__Work to be completed__. Exactly retype the lines of the material from its first line to the line with "random.seed(7)", including both.

Records with scene code:
..........
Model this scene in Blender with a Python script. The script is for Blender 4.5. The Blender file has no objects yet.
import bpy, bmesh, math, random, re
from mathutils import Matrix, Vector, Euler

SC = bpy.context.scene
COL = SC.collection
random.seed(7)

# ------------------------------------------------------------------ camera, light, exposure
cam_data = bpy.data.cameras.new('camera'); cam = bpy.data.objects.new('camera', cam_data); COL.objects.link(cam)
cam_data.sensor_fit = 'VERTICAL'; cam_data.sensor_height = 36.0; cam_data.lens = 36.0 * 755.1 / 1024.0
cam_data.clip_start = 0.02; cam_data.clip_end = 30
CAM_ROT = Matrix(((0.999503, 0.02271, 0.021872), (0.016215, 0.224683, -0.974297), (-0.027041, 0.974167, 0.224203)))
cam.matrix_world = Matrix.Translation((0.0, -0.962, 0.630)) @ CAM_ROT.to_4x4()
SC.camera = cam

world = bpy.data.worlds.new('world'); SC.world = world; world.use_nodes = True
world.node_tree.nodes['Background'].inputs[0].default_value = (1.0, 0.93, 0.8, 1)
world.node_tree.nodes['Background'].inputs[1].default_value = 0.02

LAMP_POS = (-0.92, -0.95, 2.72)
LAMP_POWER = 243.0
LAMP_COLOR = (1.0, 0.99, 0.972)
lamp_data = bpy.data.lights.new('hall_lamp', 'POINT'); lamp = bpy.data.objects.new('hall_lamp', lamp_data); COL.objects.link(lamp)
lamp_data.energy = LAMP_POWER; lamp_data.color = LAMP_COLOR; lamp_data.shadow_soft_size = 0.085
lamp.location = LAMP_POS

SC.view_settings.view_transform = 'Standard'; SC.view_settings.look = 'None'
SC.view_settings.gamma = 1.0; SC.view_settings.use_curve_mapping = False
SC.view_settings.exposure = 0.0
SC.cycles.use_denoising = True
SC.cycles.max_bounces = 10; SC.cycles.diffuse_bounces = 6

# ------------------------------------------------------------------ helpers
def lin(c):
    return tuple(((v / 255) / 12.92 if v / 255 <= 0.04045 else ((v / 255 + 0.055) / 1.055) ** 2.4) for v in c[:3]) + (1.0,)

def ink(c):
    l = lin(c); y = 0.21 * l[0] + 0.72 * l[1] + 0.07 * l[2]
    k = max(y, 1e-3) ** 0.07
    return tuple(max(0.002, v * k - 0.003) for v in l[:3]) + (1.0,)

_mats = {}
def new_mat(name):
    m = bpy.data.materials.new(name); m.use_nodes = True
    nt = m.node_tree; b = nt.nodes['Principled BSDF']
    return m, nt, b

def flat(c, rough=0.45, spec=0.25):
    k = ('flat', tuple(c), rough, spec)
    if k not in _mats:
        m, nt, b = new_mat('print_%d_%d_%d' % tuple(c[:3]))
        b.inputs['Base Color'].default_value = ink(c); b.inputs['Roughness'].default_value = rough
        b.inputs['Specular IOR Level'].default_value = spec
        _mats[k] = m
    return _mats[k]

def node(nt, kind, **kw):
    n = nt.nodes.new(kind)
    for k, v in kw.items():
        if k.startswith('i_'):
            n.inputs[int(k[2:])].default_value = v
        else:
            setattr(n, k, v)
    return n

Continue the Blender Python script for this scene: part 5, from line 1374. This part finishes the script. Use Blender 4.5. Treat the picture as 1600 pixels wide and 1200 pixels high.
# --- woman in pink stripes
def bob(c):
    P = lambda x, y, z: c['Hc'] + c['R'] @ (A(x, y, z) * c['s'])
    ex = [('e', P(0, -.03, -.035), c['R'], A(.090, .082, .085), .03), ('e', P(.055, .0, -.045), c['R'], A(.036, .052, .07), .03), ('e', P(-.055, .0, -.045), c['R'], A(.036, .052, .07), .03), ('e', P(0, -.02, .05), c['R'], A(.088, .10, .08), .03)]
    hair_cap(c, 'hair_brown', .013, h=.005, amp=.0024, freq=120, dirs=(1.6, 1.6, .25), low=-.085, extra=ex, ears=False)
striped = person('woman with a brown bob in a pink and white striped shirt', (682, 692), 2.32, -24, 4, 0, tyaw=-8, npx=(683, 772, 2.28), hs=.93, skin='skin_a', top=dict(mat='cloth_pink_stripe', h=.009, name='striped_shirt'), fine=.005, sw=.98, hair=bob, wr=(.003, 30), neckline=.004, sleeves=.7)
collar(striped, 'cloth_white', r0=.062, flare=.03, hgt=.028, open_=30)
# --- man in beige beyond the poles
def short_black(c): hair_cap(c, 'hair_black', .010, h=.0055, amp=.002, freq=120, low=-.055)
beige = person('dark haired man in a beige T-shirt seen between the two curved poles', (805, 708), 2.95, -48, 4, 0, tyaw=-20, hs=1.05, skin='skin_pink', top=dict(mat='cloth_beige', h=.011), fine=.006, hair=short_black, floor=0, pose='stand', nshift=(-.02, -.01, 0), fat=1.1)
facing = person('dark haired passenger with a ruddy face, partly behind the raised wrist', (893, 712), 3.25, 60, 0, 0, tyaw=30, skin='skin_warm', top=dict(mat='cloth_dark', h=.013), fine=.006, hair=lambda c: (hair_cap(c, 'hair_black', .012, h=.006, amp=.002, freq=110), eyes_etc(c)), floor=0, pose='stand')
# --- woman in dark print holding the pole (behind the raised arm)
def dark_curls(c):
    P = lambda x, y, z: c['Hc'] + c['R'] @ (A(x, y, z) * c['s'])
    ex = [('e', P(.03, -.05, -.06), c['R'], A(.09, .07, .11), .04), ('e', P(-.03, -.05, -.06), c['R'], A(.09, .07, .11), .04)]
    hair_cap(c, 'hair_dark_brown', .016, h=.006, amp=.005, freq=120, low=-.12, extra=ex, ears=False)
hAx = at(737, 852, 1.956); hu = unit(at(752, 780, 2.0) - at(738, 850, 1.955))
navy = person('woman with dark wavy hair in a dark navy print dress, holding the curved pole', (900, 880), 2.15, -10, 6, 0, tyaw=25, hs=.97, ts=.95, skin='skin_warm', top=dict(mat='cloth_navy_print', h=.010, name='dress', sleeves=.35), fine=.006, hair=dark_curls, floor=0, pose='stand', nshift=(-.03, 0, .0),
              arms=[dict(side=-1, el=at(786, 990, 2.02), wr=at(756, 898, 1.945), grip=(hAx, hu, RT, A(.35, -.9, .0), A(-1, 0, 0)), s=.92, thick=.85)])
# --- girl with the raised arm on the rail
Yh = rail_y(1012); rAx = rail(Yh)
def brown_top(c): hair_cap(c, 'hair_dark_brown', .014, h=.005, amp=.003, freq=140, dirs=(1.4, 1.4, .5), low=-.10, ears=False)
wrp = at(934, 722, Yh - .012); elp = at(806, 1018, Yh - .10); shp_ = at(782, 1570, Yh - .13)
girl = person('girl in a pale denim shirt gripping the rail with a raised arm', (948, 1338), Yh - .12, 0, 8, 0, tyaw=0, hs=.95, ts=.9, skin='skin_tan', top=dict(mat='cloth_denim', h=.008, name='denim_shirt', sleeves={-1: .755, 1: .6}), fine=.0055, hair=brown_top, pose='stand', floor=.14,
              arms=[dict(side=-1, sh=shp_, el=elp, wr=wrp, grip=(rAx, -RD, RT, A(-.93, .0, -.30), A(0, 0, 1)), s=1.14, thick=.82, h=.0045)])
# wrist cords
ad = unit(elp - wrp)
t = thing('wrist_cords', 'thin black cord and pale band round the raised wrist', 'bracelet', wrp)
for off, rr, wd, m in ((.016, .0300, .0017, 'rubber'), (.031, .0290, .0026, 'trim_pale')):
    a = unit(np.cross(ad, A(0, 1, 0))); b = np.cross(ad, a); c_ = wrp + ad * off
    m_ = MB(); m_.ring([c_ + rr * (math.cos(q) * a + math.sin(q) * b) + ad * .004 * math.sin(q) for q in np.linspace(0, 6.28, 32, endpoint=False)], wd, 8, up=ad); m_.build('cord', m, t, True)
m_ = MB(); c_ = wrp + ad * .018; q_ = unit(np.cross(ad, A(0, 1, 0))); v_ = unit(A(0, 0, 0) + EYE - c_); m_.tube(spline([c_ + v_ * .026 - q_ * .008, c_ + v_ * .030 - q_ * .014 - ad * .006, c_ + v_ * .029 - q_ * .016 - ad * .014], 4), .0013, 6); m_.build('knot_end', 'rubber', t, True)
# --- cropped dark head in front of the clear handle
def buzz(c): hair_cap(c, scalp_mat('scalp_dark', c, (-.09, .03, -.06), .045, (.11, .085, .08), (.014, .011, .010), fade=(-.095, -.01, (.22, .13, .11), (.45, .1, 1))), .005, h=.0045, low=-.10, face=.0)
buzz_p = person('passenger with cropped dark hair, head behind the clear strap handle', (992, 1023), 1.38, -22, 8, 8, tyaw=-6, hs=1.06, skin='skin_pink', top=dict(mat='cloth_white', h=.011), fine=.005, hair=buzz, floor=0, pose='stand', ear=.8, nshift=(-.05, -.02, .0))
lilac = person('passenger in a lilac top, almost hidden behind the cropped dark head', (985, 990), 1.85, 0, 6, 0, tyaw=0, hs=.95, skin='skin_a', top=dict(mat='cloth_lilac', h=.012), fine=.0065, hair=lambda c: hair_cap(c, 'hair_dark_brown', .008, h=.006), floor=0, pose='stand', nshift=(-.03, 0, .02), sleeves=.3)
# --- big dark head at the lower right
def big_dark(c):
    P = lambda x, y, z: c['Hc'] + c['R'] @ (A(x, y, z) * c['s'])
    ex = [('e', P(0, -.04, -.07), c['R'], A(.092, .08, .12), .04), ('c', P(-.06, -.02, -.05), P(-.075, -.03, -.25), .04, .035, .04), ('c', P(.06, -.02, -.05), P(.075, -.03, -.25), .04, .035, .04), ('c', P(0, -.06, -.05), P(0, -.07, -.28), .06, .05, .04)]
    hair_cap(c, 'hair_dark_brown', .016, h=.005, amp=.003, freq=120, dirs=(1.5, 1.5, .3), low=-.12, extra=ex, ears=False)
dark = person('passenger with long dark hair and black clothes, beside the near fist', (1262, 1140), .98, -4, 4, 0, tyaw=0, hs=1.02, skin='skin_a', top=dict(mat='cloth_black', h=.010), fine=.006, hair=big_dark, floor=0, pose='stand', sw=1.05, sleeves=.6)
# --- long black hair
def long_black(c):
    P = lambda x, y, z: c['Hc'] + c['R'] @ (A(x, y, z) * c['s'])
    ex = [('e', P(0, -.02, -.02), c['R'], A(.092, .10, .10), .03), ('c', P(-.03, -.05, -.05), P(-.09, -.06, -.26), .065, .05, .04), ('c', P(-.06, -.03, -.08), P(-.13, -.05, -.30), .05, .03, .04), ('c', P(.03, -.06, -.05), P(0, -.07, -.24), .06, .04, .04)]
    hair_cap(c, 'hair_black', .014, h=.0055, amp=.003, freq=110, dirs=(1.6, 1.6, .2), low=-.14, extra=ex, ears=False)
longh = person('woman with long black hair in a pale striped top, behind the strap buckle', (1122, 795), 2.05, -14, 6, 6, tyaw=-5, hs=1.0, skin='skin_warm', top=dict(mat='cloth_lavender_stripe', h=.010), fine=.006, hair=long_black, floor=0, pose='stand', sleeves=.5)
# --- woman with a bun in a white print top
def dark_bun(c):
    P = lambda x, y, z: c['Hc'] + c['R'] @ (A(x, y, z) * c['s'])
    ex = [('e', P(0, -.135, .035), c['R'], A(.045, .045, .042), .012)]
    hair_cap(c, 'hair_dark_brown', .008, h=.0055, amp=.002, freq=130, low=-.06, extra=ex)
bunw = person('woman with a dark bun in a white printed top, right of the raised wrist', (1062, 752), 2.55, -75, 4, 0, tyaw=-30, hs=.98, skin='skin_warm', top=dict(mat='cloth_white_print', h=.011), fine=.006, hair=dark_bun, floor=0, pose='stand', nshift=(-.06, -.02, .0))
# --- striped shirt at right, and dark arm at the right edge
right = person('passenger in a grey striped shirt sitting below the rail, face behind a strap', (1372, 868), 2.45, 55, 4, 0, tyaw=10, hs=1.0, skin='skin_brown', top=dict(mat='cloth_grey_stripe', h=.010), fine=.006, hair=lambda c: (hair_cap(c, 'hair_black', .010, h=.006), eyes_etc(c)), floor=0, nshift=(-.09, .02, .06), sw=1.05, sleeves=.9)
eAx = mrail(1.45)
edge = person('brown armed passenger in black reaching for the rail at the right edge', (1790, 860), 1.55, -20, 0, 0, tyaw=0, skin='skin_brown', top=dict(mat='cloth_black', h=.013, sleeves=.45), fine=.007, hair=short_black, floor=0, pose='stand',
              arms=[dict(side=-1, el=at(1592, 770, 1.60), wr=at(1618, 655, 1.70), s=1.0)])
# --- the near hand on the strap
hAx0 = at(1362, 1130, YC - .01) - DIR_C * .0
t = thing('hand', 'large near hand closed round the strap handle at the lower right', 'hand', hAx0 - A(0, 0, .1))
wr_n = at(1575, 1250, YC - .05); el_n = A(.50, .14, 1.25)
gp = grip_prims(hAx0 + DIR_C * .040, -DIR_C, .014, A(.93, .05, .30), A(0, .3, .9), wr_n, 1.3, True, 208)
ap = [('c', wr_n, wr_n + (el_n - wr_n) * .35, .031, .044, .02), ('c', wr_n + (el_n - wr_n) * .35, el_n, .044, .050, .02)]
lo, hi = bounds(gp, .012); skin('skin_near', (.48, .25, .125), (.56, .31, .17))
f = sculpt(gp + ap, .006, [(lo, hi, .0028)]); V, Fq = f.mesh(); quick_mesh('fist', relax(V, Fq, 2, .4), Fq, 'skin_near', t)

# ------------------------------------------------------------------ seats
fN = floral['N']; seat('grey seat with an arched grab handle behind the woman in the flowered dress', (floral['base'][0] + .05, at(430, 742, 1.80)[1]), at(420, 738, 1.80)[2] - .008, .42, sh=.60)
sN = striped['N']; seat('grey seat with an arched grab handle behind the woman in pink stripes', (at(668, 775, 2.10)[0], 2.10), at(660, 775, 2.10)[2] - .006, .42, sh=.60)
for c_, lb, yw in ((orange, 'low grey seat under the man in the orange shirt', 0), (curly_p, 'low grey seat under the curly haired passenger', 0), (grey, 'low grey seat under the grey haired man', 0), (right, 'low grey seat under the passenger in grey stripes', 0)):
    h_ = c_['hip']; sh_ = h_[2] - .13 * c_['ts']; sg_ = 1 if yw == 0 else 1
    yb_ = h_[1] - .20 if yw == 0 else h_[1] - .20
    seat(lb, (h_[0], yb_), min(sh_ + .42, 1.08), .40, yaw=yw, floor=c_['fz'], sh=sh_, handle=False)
..........
__Response to this exercise__.
Model this scene in Blender with a Python script. The script is for Blender 4.5. The Blender file has no objects yet.
import bpy, bmesh, math, random, re
from mathutils import Matrix, Vector, Euler

SC = bpy.context.scene
COL = SC.collection
random.seed(7)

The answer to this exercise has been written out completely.